1st Edition

Un-writing Interculturality in Education and Research

Edited By Fred Dervin, Hamza R'boul Copyright 2025
    242 Pages 23 B/W Illustrations
    by Routledge

    This highly original and stimulating edited volume focuses on ways of un-writing the polysemous, controversial and highly political notion of interculturality in research and education.
    The authors argue that no ‘critical’ perspective on interculturality can do without revising, exploring and creating ways of engaging with different and potentially new aspects and forms of inquiry of the notion in writing. They also claim that un-writing interculturality can serve an emancipatory function towards an epistemic re-appraisal of the mainstream(s) and the dominant(s). While critiquing problematic perspectives, as well as the ‘taken-for-granted’ and ‘things as usual’ within interculturality scholarship, writing otherwise about interculturality is epistemically significant and indicative of change in the ways the notion is used. Each chapter reflects on how to un-write, un-do and un-learn interculturality in research and aims to provide some answers to the following questions: What could un-writing interculturality mean? What are the pros and cons of un-writing in research on intercultural communication education? How does constant work on languaging around interculturality contribute to enriching the notion globally?
    The book is aimed at students and scholars who wish to push the boundaries of scholarly engagement with interculturality, especially in relation to their modalities of writing, reasoning and critiquing.

    Chapter 1 Lead-in

    Fred Dervin and Hamza R’boul

    Chapter 2 Unlearning, undoing and unwriting in Western philosophies of intercultural education: Unwriting their Eurocentric claims and ties

    Dominic Busch

    Chapter 3 Doing meshwork toward the intercultural: Reflections on teaching a course on multicultural Canada

    Vander Tavares

    Chapter 4 When interculturality becomes insurrectionality

    Elatiana Razafimandimbimanana

    Chapter 5 Using audio-visuality to un-do and un-write interculturality: World cinema and the filmic motif of Death

    Andreas Jacobsson

    Chapter 6 Performing the inappropriate/d cultural Other in the third space

    Dave Yan, David Bright and Howard Prosser

    Chapter 7 (Un-)learning with Utterslev Marsh in Copenhagen, Denmark: Propositions for co-inhabiting more-than-human ecologies

    Linda Lapina

    Chapter 8 Wriving interculturally

    Fred Dervin

    Chapter 9 Taku Skan Skan: The Delinking of an Academic through Ecotranslanguaging

    Julie S’Esmé Byrd

    Biography

    Fred Dervin is a Professor of Multicultural Education at the University of Helsinki, Finland.
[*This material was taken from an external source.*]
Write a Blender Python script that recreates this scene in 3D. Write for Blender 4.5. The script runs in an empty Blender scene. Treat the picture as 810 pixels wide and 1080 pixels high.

Professor Dervin specializes in intercultural communication education, the sociology of multiculturalism, and student and academic mobility. He is widely published in different languages (over 200 articles and 80 books). Recent books published with Routledge include Communicating around Interculturality in Research and Education (2023), The Paradoxes of Interculturality: A Toolbox of Out-of-the-box Ideas for Intercultural Communication Education (2022), Flexing Interculturality (with Hamza R’boul; 2023). Over a career of 25 years, Dervin has made substantial contributions to scholarship on interculturality in both communication and education.

    Hamza R’boul is a research assistant professor in the Department of International Education at the Education University of Hong Kong. His research interests include intercultural education, (higher) education in the Global South, decolonial endeavours in education, cultural politics of language teaching and postcoloniality.